(Data section)
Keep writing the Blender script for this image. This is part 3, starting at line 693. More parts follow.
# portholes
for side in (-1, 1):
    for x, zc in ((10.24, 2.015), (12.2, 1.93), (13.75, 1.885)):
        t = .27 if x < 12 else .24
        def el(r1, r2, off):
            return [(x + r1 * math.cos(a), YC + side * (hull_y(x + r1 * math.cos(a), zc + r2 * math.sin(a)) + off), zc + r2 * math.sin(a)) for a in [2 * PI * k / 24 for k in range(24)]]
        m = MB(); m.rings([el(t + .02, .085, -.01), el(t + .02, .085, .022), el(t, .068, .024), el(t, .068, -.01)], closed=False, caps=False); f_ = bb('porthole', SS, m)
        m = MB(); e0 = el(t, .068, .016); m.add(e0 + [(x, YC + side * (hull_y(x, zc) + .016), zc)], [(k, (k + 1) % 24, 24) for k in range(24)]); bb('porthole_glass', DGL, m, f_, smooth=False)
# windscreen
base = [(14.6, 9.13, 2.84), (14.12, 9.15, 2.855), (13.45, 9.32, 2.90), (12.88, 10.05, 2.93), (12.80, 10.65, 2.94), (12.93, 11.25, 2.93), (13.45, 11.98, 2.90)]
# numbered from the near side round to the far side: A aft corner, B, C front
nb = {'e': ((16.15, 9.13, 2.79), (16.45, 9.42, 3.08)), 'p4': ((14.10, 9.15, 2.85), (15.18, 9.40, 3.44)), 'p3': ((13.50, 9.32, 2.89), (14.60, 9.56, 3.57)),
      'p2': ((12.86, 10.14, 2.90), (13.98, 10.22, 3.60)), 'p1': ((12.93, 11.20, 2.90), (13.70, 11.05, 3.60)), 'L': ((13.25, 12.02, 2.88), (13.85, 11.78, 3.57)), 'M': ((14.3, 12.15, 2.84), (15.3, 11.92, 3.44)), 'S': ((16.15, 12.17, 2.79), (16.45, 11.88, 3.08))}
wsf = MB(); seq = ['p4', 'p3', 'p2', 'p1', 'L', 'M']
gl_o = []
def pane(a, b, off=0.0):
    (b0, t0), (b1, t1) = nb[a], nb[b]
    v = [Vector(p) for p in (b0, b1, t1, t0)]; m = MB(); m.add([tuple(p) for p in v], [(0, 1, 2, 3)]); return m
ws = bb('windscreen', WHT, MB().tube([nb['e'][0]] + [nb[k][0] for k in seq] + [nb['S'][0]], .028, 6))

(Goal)
Repeat the data exactly. Leave nothing out.

(Solution below)
Keep writing the Blender script for this image. This is part 3, starting at line 693. More parts follow.
# portholes
for side in (-1, 1):
    for x, zc in ((10.24, 2.015), (12.2, 1.93), (13.75, 1.885)):
        t = .27 if x < 12 else .24
        def el(r1, r2, off):
            return [(x + r1 * math.cos(a), YC + side * (hull_y(x + r1 * math.cos(a), zc + r2 * math.sin(a)) + off), zc + r2 * math.sin(a)) for a in [2 * PI * k / 24 for k in range(24)]]
        m = MB(); m.rings([el(t + .02, .085, -.01), el(t + .02, .085, .022), el(t, .068, .024), el(t, .068, -.01)], closed=False, caps=False); f_ = bb('porthole', SS, m)
        m = MB(); e0 = el(t, .068, .016); m.add(e0 + [(x, YC + side * (hull_y(x, zc) + .016), zc)], [(k, (k + 1) % 24, 24) for k in range(24)]); bb('porthole_glass', DGL, m, f_, smooth=False)
# windscreen
base = [(14.6, 9.13, 2.84), (14.12, 9.15, 2.855), (13.45, 9.32, 2.90), (12.88, 10.05, 2.93), (12.80, 10.65, 2.94), (12.93, 11.25, 2.93), (13.45, 11.98, 2.90)]
# numbered from the near side round to the far side: A aft corner, B, C front
nb = {'e': ((16.15, 9.13, 2.79), (16.45, 9.42, 3.08)), 'p4': ((14.10, 9.15, 2.85), (15.18, 9.40, 3.44)), 'p3': ((13.50, 9.32, 2.89), (14.60, 9.56, 3.57)),
      'p2': ((12.86, 10.14, 2.90), (13.98, 10.22, 3.60)), 'p1': ((12.93, 11.20, 2.90), (13.70, 11.05, 3.60)), 'L': ((13.25, 12.02, 2.88), (13.85, 11.78, 3.57)), 'M': ((14.3, 12.15, 2.84), (15.3, 11.92, 3.44)), 'S': ((16.15, 12.17, 2.79), (16.45, 11.88, 3.08))}
wsf = MB(); seq = ['p4', 'p3', 'p2', 'p1', 'L', 'M']
gl_o = []
def pane(a, b, off=0.0):
    (b0, t0), (b1, t1) = nb[a], nb[b]
    v = [Vector(p) for p in (b0, b1, t1, t0)]; m = MB(); m.add([tuple(p) for p in v], [(0, 1, 2, 3)]); return m
ws = bb('windscreen', WHT, MB().tube([nb['e'][0]] + [nb[k][0] for k in seq] + [nb['S'][0]], .028, 6))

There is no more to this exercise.